After a day of training and learning, I was pulled aside and asked to not return the next day. I was beyond humiliated. I sat and I listened to the many ways I was inadequate according to this person. I then walked to my hotel room, retrieved the training manual and said goodbye to a dream. 


I collapsed. Tears came readily, as did the sobbing. The next morning, I left early and went home. My first thought was, “How do I recover from this?” My second thought was, “Who does she think she is?” and my thoughts spiraled from there. Anger, resentment and hatred spewed from my body, and then reality hit.  


She was still going to run a successful company and no matter how hurt I was, it would in no way affect her. This was only affecting me. So how did I handle it? I can tell you things I didn’t do, and you shouldn’t do, either:  


  • Don’t talk badly about the person. That only reflects badly on you. 
  • Don’t take it personally. I have found that rejection in the workplace is similar to dating. Sometimes your baggage isn’t compatible. It has nothing to do with who you are as a person. It has more to do with what the company needs and what you can give. They don’t always jive just because you are a hygienist and the employer is looking for a hygienist.  
  • Don’t dwell on it. Stop that tape in your head that tells you that you aren’t good enough. When that thought comes, tell yourself, “I know I am a great hygienist.”


Let me leave you with something you could do.

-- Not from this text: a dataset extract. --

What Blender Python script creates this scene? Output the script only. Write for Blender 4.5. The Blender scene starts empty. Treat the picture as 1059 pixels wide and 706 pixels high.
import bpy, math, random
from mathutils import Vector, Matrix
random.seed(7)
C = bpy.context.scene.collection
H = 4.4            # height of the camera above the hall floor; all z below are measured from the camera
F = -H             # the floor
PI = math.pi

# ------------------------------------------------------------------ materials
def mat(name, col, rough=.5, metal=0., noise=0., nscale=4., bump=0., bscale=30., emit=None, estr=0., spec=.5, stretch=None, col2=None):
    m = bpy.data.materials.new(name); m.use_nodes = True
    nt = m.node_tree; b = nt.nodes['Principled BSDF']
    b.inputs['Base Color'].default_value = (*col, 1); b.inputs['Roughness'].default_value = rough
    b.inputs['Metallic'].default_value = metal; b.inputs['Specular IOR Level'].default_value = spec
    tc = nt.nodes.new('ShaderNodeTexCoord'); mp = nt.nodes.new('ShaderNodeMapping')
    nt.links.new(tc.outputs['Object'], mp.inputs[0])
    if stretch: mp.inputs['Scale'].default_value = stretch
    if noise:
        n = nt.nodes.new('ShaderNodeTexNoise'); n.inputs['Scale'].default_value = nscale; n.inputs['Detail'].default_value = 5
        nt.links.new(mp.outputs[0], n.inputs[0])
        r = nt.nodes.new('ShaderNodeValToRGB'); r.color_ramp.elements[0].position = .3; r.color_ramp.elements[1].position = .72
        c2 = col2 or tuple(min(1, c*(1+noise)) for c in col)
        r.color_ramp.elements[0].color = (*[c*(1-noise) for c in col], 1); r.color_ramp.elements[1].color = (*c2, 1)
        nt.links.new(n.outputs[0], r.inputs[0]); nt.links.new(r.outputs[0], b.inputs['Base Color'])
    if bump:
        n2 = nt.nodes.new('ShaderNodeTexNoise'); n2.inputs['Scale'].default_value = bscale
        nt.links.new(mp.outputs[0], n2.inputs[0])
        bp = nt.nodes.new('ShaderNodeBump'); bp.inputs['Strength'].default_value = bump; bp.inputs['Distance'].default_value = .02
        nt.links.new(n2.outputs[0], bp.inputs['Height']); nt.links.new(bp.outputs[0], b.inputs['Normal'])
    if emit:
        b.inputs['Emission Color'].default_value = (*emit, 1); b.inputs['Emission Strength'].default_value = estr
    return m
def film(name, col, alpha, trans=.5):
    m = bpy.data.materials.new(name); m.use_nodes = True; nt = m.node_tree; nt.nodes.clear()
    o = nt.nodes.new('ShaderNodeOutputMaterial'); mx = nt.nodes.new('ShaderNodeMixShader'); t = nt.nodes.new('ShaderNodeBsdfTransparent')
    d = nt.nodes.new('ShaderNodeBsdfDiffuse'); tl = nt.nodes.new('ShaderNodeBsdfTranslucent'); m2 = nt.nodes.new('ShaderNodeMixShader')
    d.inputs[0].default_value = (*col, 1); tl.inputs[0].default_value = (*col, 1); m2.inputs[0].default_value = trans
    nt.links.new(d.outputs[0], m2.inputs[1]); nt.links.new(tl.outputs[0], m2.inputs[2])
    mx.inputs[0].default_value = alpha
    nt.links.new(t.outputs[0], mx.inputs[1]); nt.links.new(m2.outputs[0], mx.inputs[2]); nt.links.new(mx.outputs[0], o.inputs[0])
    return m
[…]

In the world of Elsa from Disney’s Frozen, “Let it go,” and move on. 


I think about my recent experience every once in a while and wonder why it didn’t work. I have no idea what happened but I know I am still a highly capable and intelligent person. There was nothing that happened that day that will prevent me from finding another dream job. I haven’t found it yet but I am looking. I know eventually it will fall in to place, and it will for you too.